Please repeat all of the lines that follow, exactly as written.
* Begin *
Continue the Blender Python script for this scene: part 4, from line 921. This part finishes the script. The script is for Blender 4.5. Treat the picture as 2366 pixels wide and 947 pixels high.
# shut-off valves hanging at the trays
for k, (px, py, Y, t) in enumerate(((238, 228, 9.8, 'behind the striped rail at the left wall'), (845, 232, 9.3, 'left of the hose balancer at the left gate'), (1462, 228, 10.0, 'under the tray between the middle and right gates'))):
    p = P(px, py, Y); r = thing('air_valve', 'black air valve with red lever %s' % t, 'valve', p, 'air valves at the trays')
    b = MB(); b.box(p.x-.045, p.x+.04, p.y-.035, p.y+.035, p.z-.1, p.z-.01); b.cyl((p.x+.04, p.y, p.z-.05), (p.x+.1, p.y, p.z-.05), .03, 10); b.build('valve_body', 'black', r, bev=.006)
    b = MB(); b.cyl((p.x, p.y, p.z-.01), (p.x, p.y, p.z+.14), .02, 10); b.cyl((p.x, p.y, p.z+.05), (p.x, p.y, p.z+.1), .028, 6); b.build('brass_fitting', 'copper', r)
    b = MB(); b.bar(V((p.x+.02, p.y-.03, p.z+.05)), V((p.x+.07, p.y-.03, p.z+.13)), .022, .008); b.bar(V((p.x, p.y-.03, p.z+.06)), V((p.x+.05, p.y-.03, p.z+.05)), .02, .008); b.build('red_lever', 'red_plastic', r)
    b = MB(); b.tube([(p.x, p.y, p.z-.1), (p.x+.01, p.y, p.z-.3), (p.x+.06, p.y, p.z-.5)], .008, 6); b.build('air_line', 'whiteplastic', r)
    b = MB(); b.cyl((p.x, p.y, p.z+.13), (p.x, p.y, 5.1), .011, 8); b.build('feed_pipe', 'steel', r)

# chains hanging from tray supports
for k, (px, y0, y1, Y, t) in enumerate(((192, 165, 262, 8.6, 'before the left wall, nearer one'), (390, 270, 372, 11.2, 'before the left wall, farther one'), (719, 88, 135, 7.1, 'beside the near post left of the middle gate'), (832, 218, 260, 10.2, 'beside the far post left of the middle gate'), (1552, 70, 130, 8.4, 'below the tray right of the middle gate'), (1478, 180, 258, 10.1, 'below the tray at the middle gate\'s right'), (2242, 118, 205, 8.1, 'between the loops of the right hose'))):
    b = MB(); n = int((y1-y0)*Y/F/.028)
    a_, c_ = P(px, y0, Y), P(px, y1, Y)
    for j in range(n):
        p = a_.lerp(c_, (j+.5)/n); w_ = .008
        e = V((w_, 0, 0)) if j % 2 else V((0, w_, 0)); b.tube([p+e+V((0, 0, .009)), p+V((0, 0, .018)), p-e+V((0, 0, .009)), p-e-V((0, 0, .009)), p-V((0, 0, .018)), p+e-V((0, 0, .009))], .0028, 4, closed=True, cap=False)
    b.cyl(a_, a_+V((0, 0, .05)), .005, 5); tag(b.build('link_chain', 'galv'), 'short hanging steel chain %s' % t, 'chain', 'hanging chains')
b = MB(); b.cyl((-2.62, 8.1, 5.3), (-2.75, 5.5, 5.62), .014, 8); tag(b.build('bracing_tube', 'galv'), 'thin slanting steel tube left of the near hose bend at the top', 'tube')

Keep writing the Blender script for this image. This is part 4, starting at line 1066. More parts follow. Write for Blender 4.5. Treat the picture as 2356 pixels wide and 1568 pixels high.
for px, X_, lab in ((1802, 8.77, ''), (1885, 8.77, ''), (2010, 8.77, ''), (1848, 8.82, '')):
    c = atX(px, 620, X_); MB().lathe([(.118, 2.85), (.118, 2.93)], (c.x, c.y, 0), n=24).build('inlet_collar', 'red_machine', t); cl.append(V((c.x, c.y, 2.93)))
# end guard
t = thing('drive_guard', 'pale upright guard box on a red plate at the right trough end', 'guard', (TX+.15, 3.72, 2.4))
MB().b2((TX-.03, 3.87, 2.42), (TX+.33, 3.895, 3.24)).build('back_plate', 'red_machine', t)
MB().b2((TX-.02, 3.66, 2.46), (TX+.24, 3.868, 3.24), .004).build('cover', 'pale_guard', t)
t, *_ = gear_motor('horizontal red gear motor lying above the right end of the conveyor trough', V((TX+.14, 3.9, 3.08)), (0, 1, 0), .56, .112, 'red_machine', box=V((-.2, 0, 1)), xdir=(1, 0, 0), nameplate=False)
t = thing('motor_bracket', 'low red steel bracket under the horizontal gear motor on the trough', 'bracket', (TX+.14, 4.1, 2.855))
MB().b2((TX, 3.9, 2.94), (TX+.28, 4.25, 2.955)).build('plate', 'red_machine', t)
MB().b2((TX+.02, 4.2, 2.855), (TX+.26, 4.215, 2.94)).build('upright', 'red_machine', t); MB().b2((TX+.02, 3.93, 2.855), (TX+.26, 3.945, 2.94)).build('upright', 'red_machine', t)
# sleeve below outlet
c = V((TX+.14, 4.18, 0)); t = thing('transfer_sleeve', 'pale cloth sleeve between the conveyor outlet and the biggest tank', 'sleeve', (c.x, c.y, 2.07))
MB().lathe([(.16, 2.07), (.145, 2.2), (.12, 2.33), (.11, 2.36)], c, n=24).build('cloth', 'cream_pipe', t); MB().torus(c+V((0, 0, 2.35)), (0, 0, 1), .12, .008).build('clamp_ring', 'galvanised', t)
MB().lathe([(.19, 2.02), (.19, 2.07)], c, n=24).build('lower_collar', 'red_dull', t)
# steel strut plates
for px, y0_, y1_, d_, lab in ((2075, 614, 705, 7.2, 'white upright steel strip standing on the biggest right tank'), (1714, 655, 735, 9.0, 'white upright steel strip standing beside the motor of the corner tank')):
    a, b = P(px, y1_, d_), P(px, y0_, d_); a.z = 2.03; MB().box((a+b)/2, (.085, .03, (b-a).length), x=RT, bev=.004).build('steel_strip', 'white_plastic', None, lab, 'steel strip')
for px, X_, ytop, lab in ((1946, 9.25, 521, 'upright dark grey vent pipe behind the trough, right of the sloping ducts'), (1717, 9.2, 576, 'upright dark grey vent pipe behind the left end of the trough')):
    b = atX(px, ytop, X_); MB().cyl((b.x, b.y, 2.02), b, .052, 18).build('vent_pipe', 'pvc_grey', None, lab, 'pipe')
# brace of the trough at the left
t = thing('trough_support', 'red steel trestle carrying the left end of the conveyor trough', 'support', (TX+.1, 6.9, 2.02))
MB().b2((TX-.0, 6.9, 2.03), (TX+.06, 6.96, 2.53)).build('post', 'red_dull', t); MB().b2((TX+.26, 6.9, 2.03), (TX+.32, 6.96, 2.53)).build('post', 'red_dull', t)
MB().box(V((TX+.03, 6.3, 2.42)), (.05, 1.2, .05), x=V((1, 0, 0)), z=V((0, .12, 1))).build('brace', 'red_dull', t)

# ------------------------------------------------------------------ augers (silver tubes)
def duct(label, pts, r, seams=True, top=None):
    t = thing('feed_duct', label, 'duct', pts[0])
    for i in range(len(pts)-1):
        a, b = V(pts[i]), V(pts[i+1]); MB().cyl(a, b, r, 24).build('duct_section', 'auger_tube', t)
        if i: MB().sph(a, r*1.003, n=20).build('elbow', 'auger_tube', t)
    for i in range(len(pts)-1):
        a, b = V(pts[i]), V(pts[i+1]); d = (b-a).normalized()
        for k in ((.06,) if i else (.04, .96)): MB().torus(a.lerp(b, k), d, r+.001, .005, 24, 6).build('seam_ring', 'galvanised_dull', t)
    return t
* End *
◆ Response:
Continue the Blender Python script for this scene: part 4, from line 921. This part finishes the script. The script is for Blender 4.5. Treat the picture as 2366 pixels wide and 947 pixels high.
# shut-off valves hanging at the trays
for k, (px, py, Y, t) in enumerate(((238, 228, 9.8, 'behind the striped rail at the left wall'), (845, 232, 9.3, 'left of the hose balancer at the left gate'), (1462, 228, 10.0, 'under the tray between the middle and right gates'))):
    p = P(px, py, Y); r = thing('air_valve', 'black air valve with red lever %s' % t, 'valve', p, 'air valves at the trays')
    b = MB(); b.box(p.x-.045, p.x+.04, p.y-.035, p.y+.035, p.z-.1, p.z-.01); b.cyl((p.x+.04, p.y, p.z-.05), (p.x+.1, p.y, p.z-.05), .03, 10); b.build('valve_body', 'black', r, bev=.006)
    b = MB(); b.cyl((p.x, p.y, p.z-.01), (p.x, p.y, p.z+.14), .02, 10); b.cyl((p.x, p.y, p.z+.05), (p.x, p.y, p.z+.1), .028, 6); b.build('brass_fitting', 'copper', r)
    b = MB(); b.bar(V((p.x+.02, p.y-.03, p.z+.05)), V((p.x+.07, p.y-.03, p.z+.13)), .022, .008); b.bar(V((p.x, p.y-.03, p.z+.06)), V((p.x+.05, p.y-.03, p.z+.05)), .02, .008); b.build('red_lever', 'red_plastic', r)
    b = MB(); b.tube([(p.x, p.y, p.z-.1), (p.x+.01, p.y, p.z-.3), (p.x+.06, p.y, p.z-.5)], .008, 6); b.build('air_line', 'whiteplastic', r)
    b = MB(); b.cyl((p.x, p.y, p.z+.13), (p.x, p.y, 5.1), .011, 8); b.build('feed_pipe', 'steel', r)

# chains hanging from tray supports
for k, (px, y0, y1, Y, t) in enumerate(((192, 165, 262, 8.6, 'before the left wall, nearer one'), (390, 270, 372, 11.2, 'before the left wall, farther one'), (719, 88, 135, 7.1, 'beside the near post left of the middle gate'), (832, 218, 260, 10.2, 'beside the far post left of the middle gate'), (1552, 70, 130, 8.4, 'below the tray right of the middle gate'), (1478, 180, 258, 10.1, 'below the tray at the middle gate\'s right'), (2242, 118, 205, 8.1, 'between the loops of the right hose'))):
    b = MB(); n = int((y1-y0)*Y/F/.028)
    a_, c_ = P(px, y0, Y), P(px, y1, Y)
    for j in range(n):
        p = a_.lerp(c_, (j+.5)/n); w_ = .008
        e = V((w_, 0, 0)) if j % 2 else V((0, w_, 0)); b.tube([p+e+V((0, 0, .009)), p+V((0, 0, .018)), p-e+V((0, 0, .009)), p-e-V((0, 0, .009)), p-V((0, 0, .018)), p+e-V((0, 0, .009))], .0028, 4, closed=True, cap=False)
    b.cyl(a_, a_+V((0, 0, .05)), .005, 5); tag(b.build('link_chain', 'galv'), 'short hanging steel chain %s' % t, 'chain', 'hanging chains')
b = MB(); b.cyl((-2.62, 8.1, 5.3), (-2.75, 5.5, 5.62), .014, 8); tag(b.build('bracing_tube', 'galv'), 'thin slanting steel tube left of the near hose bend at the top', 'tube')

Keep writing the Blender script for this image. This is part 4, starting at line 1066. More parts follow. Write for Blender 4.5. Treat the picture as 2356 pixels wide and 1568 pixels high.
for px, X_, lab in ((1802, 8.77, ''), (1885, 8.77, ''), (2010, 8.77, ''), (1848, 8.82, '')):
    c = atX(px, 620, X_); MB().lathe([(.118, 2.85), (.118, 2.93)], (c.x, c.y, 0), n=24).build('inlet_collar', 'red_machine', t); cl.append(V((c.x, c.y, 2.93)))
# end guard
t = thing('drive_guard', 'pale upright guard box on a red plate at the right trough end', 'guard', (TX+.15, 3.72, 2.4))
MB().b2((TX-.03, 3.87, 2.42), (TX+.33, 3.895, 3.24)).build('back_plate', 'red_machine', t)
MB().b2((TX-.02, 3.66, 2.46), (TX+.24, 3.868, 3.24), .004).build('cover', 'pale_guard', t)
t, *_ = gear_motor('horizontal red gear motor lying above the right end of the conveyor trough', V((TX+.14, 3.9, 3.08)), (0, 1, 0), .56, .112, 'red_machine', box=V((-.2, 0, 1)), xdir=(1, 0, 0), nameplate=False)
t = thing('motor_bracket', 'low red steel bracket under the horizontal gear motor on the trough', 'bracket', (TX+.14, 4.1, 2.855))
MB().b2((TX, 3.9, 2.94), (TX+.28, 4.25, 2.955)).build('plate', 'red_machine', t)
MB().b2((TX+.02, 4.2, 2.855), (TX+.26, 4.215, 2.94)).build('upright', 'red_machine', t); MB().b2((TX+.02, 3.93, 2.855), (TX+.26, 3.945, 2.94)).build('upright', 'red_machine', t)
# sleeve below outlet
c = V((TX+.14, 4.18, 0)); t = thing('transfer_sleeve', 'pale cloth sleeve between the conveyor outlet and the biggest tank', 'sleeve', (c.x, c.y, 2.07))
MB().lathe([(.16, 2.07), (.145, 2.2), (.12, 2.33), (.11, 2.36)], c, n=24).build('cloth', 'cream_pipe', t); MB().torus(c+V((0, 0, 2.35)), (0, 0, 1), .12, .008).build('clamp_ring', 'galvanised', t)
MB().lathe([(.19, 2.02), (.19, 2.07)], c, n=24).build('lower_collar', 'red_dull', t)
# steel strut plates
for px, y0_, y1_, d_, lab in ((2075, 614, 705, 7.2, 'white upright steel strip standing on the biggest right tank'), (1714, 655, 735, 9.0, 'white upright steel strip standing beside the motor of the corner tank')):
    a, b = P(px, y1_, d_), P(px, y0_, d_); a.z = 2.03; MB().box((a+b)/2, (.085, .03, (b-a).length), x=RT, bev=.004).build('steel_strip', 'white_plastic', None, lab, 'steel strip')
for px, X_, ytop, lab in ((1946, 9.25, 521, 'upright dark grey vent pipe behind the trough, right of the sloping ducts'), (1717, 9.2, 576, 'upright dark grey vent pipe behind the left end of the trough')):
    b = atX(px, ytop, X_); MB().cyl((b.x, b.y, 2.02), b, .052, 18).build('vent_pipe', 'pvc_grey', None, lab, 'pipe')
# brace of the trough at the left
t = thing('trough_support', 'red steel trestle carrying the left end of the conveyor trough', 'support', (TX+.1, 6.9, 2.02))
MB().b2((TX-.0, 6.9, 2.03), (TX+.06, 6.96, 2.53)).build('post', 'red_dull', t); MB().b2((TX+.26, 6.9, 2.03), (TX+.32, 6.96, 2.53)).build('post', 'red_dull', t)
MB().box(V((TX+.03, 6.3, 2.42)), (.05, 1.2, .05), x=V((1, 0, 0)), z=V((0, .12, 1))).build('brace', 'red_dull', t)

# ------------------------------------------------------------------ augers (silver tubes)
def duct(label, pts, r, seams=True, top=None):
    t = thing('feed_duct', label, 'duct', pts[0])
    for i in range(len(pts)-1):
        a, b = V(pts[i]), V(pts[i+1]); MB().cyl(a, b, r, 24).build('duct_section', 'auger_tube', t)
        if i: MB().sph(a, r*1.003, n=20).build('elbow', 'auger_tube', t)
    for i in range(len(pts)-1):
        a, b = V(pts[i]), V(pts[i+1]); d = (b-a).normalized()
        for k in ((.06,) if i else (.04, .96)): MB().torus(a.lerp(b, k), d, r+.001, .005, 24, 6).build('seam_ring', 'galvanised_dull', t)
    return t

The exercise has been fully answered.